"Interpretive
Procedures: Reading of Sealed & Open Canons:
Hermeneutics, Cybernetics, & the Differential"
Wolfgang Iser
Structures of interpretation
have developed in the course of history, and they can be
marked off from each other by their respective frameworks
brought to bear on the state of affairs to be interpreted.
There is not so much a conflict of interpretation but rather
a competition between different types, the more successful
of which strive for a monopoly by ruling out all other forms
of interpretation. Therefore premises, assumptions, and
strategies of interpretation have to come under scrutiny.
Furthermore, interpretation is dependent on what is interpreted:
It is bound to be different a) when certain types of text—such
as holy or literary ones—are transposed into other
types such as the exegesis of canonical texts or cognitive
appraisals of literary texts; b) when cultures or cultural
levels are transposed into terms which allow an interchange
between what is foreign and what is familiar; c) when immeasurables
such as God, the world, and humankind, which are neither
textual nor scripted, are transposed into language for the
purpose of grasping and subsequently comprehending them.

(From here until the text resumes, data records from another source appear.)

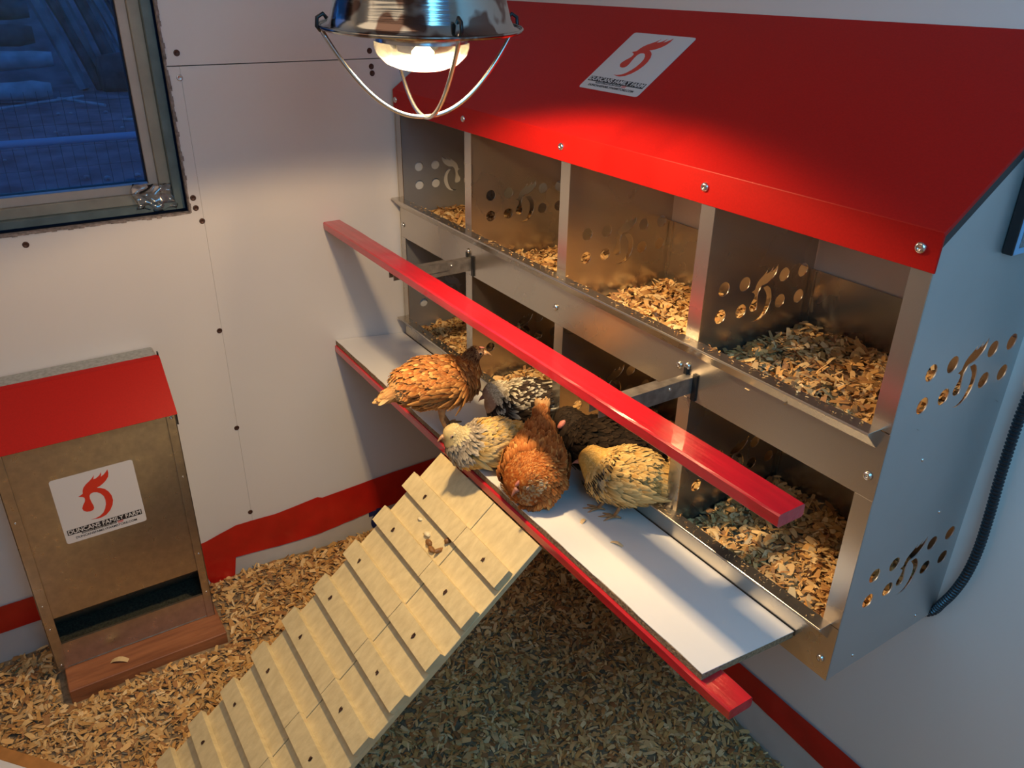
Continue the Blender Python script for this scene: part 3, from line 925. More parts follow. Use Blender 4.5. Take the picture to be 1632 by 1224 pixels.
# ------------------------------------------------------------------ wood shavings
PAL = np.array([(.70, .42, .16), (.76, .50, .21), (.62, .34, .11), (.80, .58, .30), (.50, .26, .09), (.72, .46, .20), (.40, .20, .08)])
def flakes(name, xs, ys, zs, lmin, lmax, m, parent=None, tilt=0.45, grey=0.0):
    n = len(xs)
    Lh = RNG.uniform(lmin, lmax, n) * RNG.choice([.6, 1, 1, 1.3], n)
    Wd = Lh * RNG.uniform(.14, .50, n)
    yaw = RNG.uniform(0, 2 * np.pi, n)
    pit = RNG.normal(0, tilt, n)
    rol = RNG.normal(0, tilt, n)
    curl = RNG.uniform(-.3, 1.1, n) * RNG.choice([.3, .8, 1.5], n)
    R = 4
    V = np.zeros((n, R, 2, 3))
    for r in range(R):
        t = r / (R - 1) - .5
        a = t * curl * 2.2
        rr = np.where(np.abs(curl) < .05, 1e3, 1 / np.maximum(np.abs(curl * 2.2), 1e-3))
        px = np.where(np.abs(curl) < .05, t, rr * np.sin(a) * np.sign(curl)) * Lh
        pz = np.where(np.abs(curl) < .05, 0, -rr * (1 - np.cos(a))) * Lh + .12 * Lh * np.abs(curl)
        wv = Wd * (1 - .35 * (abs(t) * 2) ** 2) * RNG.uniform(.75, 1.15, n)
        for s, q in ((0, -.5), (1, .5)):
            V[:, r, s, 0] = px + RNG.uniform(-.06, .06, n) * Lh * (q * 2)
            V[:, r, s, 1] = wv * q
            V[:, r, s, 2] = pz
    # rotations: roll about x, pitch about y, yaw about z
    c, s = np.cos(rol)[:, None, None], np.sin(rol)[:, None, None]
    y1 = V[..., 1] * c - V[..., 2] * s; z1 = V[..., 1] * s + V[..., 2] * c; x1 = V[..., 0]
    c, s = np.cos(pit)[:, None, None], np.sin(pit)[:, None, None]
    x2 = x1 * c + z1 * s; z2 = -x1 * s + z1 * c
    c, s = np.cos(yaw)[:, None, None], np.sin(yaw)[:, None, None]
    x3 = x2 * c - y1 * s; y3 = x2 * s + y1 * c
    P_ = np.stack([x3 + xs[:, None, None], y3 + ys[:, None, None], z2 + zs[:, None, None]], -1).reshape(-1, 3)
    F = []
    base = (np.arange(n) * R * 2)[:, None]
    for r in range(R - 1):
        F.append(base + np.array([r * 2, r * 2 + 1, r * 2 + 3, r * 2 + 2])[None])
    F = np.stack(F, 1).reshape(-1, 4)
    me = bpy.data.meshes.new(name)
    me.vertices.add(len(P_)); me.vertices.foreach_set('co', P_.ravel())
    me.loops.add(F.size); me.loops.foreach_set('vertex_index', F.ravel().astype(np.int32))
    me.polygons.add(len(F)); me.polygons.foreach_set('loop_start', np.arange(0, F.size, 4, dtype=np.int32))
    me.update(calc_edges=True)
    colr = PAL[RNG.integers(0, len(PAL), n)] * RNG.uniform(.8, 1.15, n)[:, None]
    if grey:
        g_ = colr.mean(1, keepdims=True)
        colr = colr * (1 - grey) + g_ * grey
    colr = np.clip(np.concatenate([colr, np.ones((n, 1))], 1), 0, 1)
    at = me.color_attributes.new('Col', 'FLOAT_COLOR', 'POINT')
    at.data.foreach_set('color', np.repeat(colr, R * 2, axis=0).astype(np.float32).ravel())
    return link(name, me, m, parent)

def hfield(x, y):
    z = -.4985 + .007 * np.sin(x * 9 + 1.3) * np.cos(y * 8) + .004 * np.sin(x * 23 + y * 17)
    z = z + .012 * np.exp(-((x - .08) ** 2 / .015 + (y + .45) ** 2 / .04)) + .006 * np.exp(-((x - .3) ** 2 / .02 + (y + .9) ** 2 / .05))
    return z
# bed surface
bm = B()
nx, ny = 130, 100
xs_ = np.linspace(XW + .002, 2.2, nx); ys_ = np.linspace(-1.9, -.002, ny)
gr = [[bm.verts.new((x, y, float(hfield(x, y)) - .002)) for y in ys_] for x in xs_]
for i in range(nx - 1):
    for j in range(ny - 1): bm.faces.new((gr[i][j], gr[i + 1][j], gr[i + 1][j + 1], gr[i][j + 1]))
bed = obj('shavings_bed', bm, M['subfloor'], None, True)
tag(bed, 'packed bed of old shavings under the loose flakes on the floor', 'shavings', kind='stuff')

def keep_floor(x, y):
    k = np.ones(len(x), bool)
    k &= ~((x < .21) & (y > FY0 - .008) & (y < -.785))
    k &= x > XW + .012
    k &= y < -.010
    e_ = (x - .300) * .655 - (y + 1.229) * .755
    k &= ~((e_ > -.030) & (x < .47) & (y < -1.0))
    return k
nF = 62000
x = RNG.uniform(0, 1.75, nF); y = RNG.uniform(-1.50, 0, nF)
k = keep_floor(x, y); x, y = x[k], y[k]
z = hfield(x, y) + RNG.uniform(-.001, .007, len(x))
o = flakes('wood_shavings', x, y, z, .010, .025, M['shaving'], tilt=.36)
tag(o, 'deep litter of curled pine shavings covering the coop floor', 'shavings', kind='stuff')

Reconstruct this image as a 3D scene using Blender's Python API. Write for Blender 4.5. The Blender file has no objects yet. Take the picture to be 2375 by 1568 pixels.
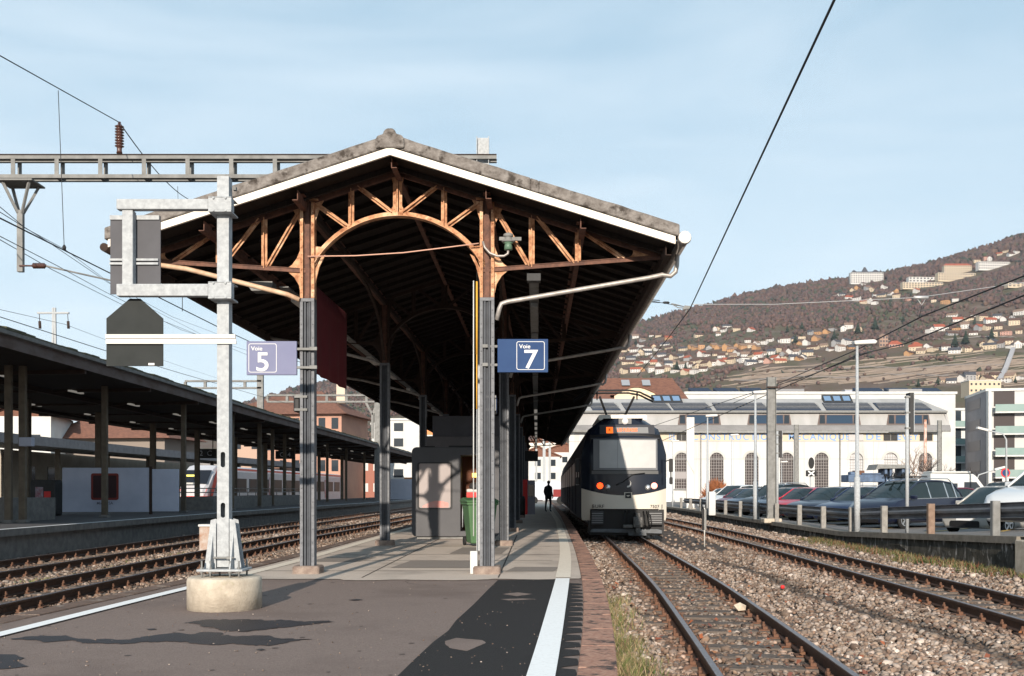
import bpy, bmesh, math, random
import numpy as np
from mathutils import Vector, Matrix, noise
random.seed(7); RNG = np.random.default_rng(7)
S = bpy.context.scene; COL = S.collection
F, HV, EYE = 2400.0, 1137.0, 1.22          # focal length and horizon of the photograph, eye height above the platform

# ---------------------------------------------------------------- camera, sky, sun
cam = bpy.data.objects.new('camera', bpy.data.cameras.new('camera')); COL.objects.link(cam); S.camera = cam
cam.location = (0, 0, EYE); cam.rotation_euler = (math.radians(90), 0, 0)
cam.data.sensor_width = 36; cam.data.lens = F / 2375 * 36; cam.data.shift_y = (HV - 784) / 2375
cam.data.clip_start = .1; cam.data.clip_end = 20000
SUN_DIR = Vector((.10, 1, -.318)).normalized()
sun = bpy.data.objects.new('sun', bpy.data.lights.new('sun', 'SUN')); COL.objects.link(sun)
sun.data.energy = 4.6; sun.data.angle = math.radians(.5); sun.data.color = (1, .885, .75)
sun.rotation_euler = SUN_DIR.to_track_quat('-Z', 'Y').to_euler()
w = bpy.data.worlds.new('World'); S.world = w; w.use_nodes = True
nt = w.node_tree; nt.nodes.clear(); N = nt.nodes.new; L = nt.links.new
wo = N('ShaderNodeOutputWorld'); bg = N('ShaderNodeBackground'); sky = N('ShaderNodeTexSky')
sky.sky_type = 'NISHITA'; sky.sun_disc = False; sky.sun_elevation = math.radians(17.6); sky.sun_rotation = math.radians(185.7)
sky.air_density = 1.0; sky.dust_density = .6; sky.ozone_density = 1.5; sky.altitude = 400
tc = N('ShaderNodeTexCoord'); mp = N('ShaderNodeMapping'); mp.inputs['Scale'].default_value = (1.2, 1.0, 6.5); mp.inputs['Rotation'].default_value = (0, .32, .3)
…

Finally we shall address the question: What does interpretation
as translatability entail? Why do we have to translate something
into a different register, and what is the need of such
an activity indicative of?
A reader of relevant material will be provided and can be
bought at the Department office. Further required reading:
Franz Rosenzweig, The Star of Redemption, trans.
William W. Hallo, University of Notre Dame Press, 1975.